How many times I’ve stood before the casket, wishing I knew how to pray for souls and answers, but feeling nothing but the rush of the close call, the dodged bullet, the next in a long line of escapes to make Houdini proud. How many times I’ve morphed and adapted to be whatever I decided to be and left these boys, loyal soldiers and brave volunteers in the wake of my madness? In how many ways am I no better than the generals who hide far from the fight, I condemn for their egos and bloodlust.
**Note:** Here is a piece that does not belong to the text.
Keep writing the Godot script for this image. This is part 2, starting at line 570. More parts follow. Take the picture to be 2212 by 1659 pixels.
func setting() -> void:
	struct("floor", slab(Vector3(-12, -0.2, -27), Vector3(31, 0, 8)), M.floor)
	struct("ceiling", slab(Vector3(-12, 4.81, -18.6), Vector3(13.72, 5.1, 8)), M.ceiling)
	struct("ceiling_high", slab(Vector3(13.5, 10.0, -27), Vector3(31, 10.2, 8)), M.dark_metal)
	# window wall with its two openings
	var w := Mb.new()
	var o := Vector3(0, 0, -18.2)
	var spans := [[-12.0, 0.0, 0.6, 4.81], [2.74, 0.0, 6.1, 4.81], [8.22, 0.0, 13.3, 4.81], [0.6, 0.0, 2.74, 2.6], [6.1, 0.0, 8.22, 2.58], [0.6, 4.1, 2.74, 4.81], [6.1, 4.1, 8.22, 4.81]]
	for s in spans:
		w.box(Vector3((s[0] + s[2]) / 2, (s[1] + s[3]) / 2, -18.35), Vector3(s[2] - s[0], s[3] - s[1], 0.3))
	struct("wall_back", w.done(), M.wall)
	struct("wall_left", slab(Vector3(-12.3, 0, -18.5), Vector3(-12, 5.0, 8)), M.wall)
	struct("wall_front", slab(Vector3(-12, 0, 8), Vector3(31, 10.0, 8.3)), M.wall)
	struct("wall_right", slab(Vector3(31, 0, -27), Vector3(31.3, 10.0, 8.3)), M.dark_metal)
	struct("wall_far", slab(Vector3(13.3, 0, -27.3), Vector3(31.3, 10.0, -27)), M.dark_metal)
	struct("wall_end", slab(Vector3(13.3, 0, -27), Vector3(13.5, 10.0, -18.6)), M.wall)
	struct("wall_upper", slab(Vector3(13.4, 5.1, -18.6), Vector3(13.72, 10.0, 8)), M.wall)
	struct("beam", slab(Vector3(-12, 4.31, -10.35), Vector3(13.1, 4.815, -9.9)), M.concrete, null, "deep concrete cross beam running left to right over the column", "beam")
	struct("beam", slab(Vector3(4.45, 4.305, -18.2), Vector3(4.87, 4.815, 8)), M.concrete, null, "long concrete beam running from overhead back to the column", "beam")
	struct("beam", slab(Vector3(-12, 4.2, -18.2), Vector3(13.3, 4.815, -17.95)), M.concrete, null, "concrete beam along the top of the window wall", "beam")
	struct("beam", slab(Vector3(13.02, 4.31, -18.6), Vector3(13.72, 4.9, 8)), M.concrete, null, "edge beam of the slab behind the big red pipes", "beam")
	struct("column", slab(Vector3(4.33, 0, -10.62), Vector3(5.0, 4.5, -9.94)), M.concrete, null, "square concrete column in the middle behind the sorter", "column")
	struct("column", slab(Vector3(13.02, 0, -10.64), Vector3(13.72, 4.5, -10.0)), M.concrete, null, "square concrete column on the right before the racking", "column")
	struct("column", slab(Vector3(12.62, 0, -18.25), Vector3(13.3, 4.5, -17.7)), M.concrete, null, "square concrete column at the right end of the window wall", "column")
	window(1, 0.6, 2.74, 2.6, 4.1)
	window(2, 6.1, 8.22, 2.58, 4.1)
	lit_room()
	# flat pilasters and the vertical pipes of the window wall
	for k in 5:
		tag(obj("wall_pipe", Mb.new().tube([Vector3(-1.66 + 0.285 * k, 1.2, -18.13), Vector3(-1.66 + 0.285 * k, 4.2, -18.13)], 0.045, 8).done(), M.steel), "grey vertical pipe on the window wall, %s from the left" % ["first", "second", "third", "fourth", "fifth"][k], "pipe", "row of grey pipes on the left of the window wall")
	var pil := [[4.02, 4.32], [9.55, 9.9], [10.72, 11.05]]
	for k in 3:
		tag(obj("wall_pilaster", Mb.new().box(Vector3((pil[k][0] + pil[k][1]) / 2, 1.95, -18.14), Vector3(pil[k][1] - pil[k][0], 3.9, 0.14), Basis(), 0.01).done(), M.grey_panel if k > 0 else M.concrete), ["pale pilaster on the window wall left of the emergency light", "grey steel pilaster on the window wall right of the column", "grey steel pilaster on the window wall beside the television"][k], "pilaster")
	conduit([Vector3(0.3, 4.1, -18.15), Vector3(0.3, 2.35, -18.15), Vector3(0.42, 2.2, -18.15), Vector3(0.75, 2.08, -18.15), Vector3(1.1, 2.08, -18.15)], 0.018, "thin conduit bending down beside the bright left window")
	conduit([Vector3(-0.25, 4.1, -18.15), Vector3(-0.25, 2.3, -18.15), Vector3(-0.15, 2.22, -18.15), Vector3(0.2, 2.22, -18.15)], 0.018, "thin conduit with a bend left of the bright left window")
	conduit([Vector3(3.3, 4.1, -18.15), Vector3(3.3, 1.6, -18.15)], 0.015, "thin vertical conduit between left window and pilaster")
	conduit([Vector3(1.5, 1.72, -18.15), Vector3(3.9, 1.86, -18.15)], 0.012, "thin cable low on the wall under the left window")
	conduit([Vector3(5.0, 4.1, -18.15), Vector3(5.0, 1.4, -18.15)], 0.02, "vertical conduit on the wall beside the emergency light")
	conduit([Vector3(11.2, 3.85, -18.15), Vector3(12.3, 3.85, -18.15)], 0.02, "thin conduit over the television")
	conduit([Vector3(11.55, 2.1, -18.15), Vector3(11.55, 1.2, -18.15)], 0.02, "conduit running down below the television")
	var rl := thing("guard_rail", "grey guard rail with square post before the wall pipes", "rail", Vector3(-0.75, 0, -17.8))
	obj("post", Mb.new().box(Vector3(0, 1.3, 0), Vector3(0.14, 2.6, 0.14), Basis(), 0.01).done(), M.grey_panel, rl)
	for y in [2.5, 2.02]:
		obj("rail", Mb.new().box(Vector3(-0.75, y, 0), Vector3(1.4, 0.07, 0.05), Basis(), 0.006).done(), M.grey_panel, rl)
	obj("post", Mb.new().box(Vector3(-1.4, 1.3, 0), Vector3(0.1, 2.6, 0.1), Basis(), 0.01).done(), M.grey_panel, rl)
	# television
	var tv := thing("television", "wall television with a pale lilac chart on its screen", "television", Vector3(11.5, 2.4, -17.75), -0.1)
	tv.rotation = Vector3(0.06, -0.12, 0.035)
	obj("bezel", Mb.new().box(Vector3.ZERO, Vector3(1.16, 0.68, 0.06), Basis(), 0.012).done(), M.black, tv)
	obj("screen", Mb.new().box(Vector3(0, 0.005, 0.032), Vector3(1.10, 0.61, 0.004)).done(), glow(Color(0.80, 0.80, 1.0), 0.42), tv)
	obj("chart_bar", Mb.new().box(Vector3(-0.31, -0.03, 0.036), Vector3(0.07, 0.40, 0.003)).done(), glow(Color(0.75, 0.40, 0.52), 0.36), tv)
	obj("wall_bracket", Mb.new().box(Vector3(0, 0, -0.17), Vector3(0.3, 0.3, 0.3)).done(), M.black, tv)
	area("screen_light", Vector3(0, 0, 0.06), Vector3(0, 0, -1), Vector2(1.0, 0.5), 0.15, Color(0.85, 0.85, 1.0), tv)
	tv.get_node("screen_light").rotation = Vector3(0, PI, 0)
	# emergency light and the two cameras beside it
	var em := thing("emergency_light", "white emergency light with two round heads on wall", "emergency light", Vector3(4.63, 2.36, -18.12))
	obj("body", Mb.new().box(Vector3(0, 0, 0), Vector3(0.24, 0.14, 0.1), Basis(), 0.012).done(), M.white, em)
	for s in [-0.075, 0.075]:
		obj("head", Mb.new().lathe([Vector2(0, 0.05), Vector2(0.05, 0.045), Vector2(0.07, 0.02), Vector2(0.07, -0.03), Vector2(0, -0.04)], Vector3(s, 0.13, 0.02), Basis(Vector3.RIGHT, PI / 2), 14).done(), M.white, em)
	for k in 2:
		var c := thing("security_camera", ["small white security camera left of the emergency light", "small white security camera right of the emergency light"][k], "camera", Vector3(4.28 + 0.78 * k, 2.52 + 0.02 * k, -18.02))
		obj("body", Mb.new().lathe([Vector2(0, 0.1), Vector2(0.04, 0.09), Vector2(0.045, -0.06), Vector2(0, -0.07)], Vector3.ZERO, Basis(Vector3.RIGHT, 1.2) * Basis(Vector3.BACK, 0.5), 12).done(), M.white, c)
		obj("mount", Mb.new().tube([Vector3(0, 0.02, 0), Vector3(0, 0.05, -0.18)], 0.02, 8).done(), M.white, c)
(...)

I can’t offer an apology to these ghosts who sit before because me, I don’t think they hear me. They sit in the sullen solitude with me, and I feel a very large piece of me has died as each one them has died until nothing of the energetic young criminal I was once remains, all that remains is me. An empty vessel full of remembrance that wakes at three in the morning, and after that is rarely allowed to fall back to sleep.
I’ll sit in congress with my ghosts again this New Year’s Eve and ponder again why I’ve escaped their fate. Knowing I’m not more worthy or gifted, simply lucky. Blessed or cursed my entire life with dumb luck and escaping a half step ahead of what chases me. I’ll sit with them now and wonder when my luck finally runs out and I join them, and I’m asked to account and confess my sins, what will I say to explain my betrayal.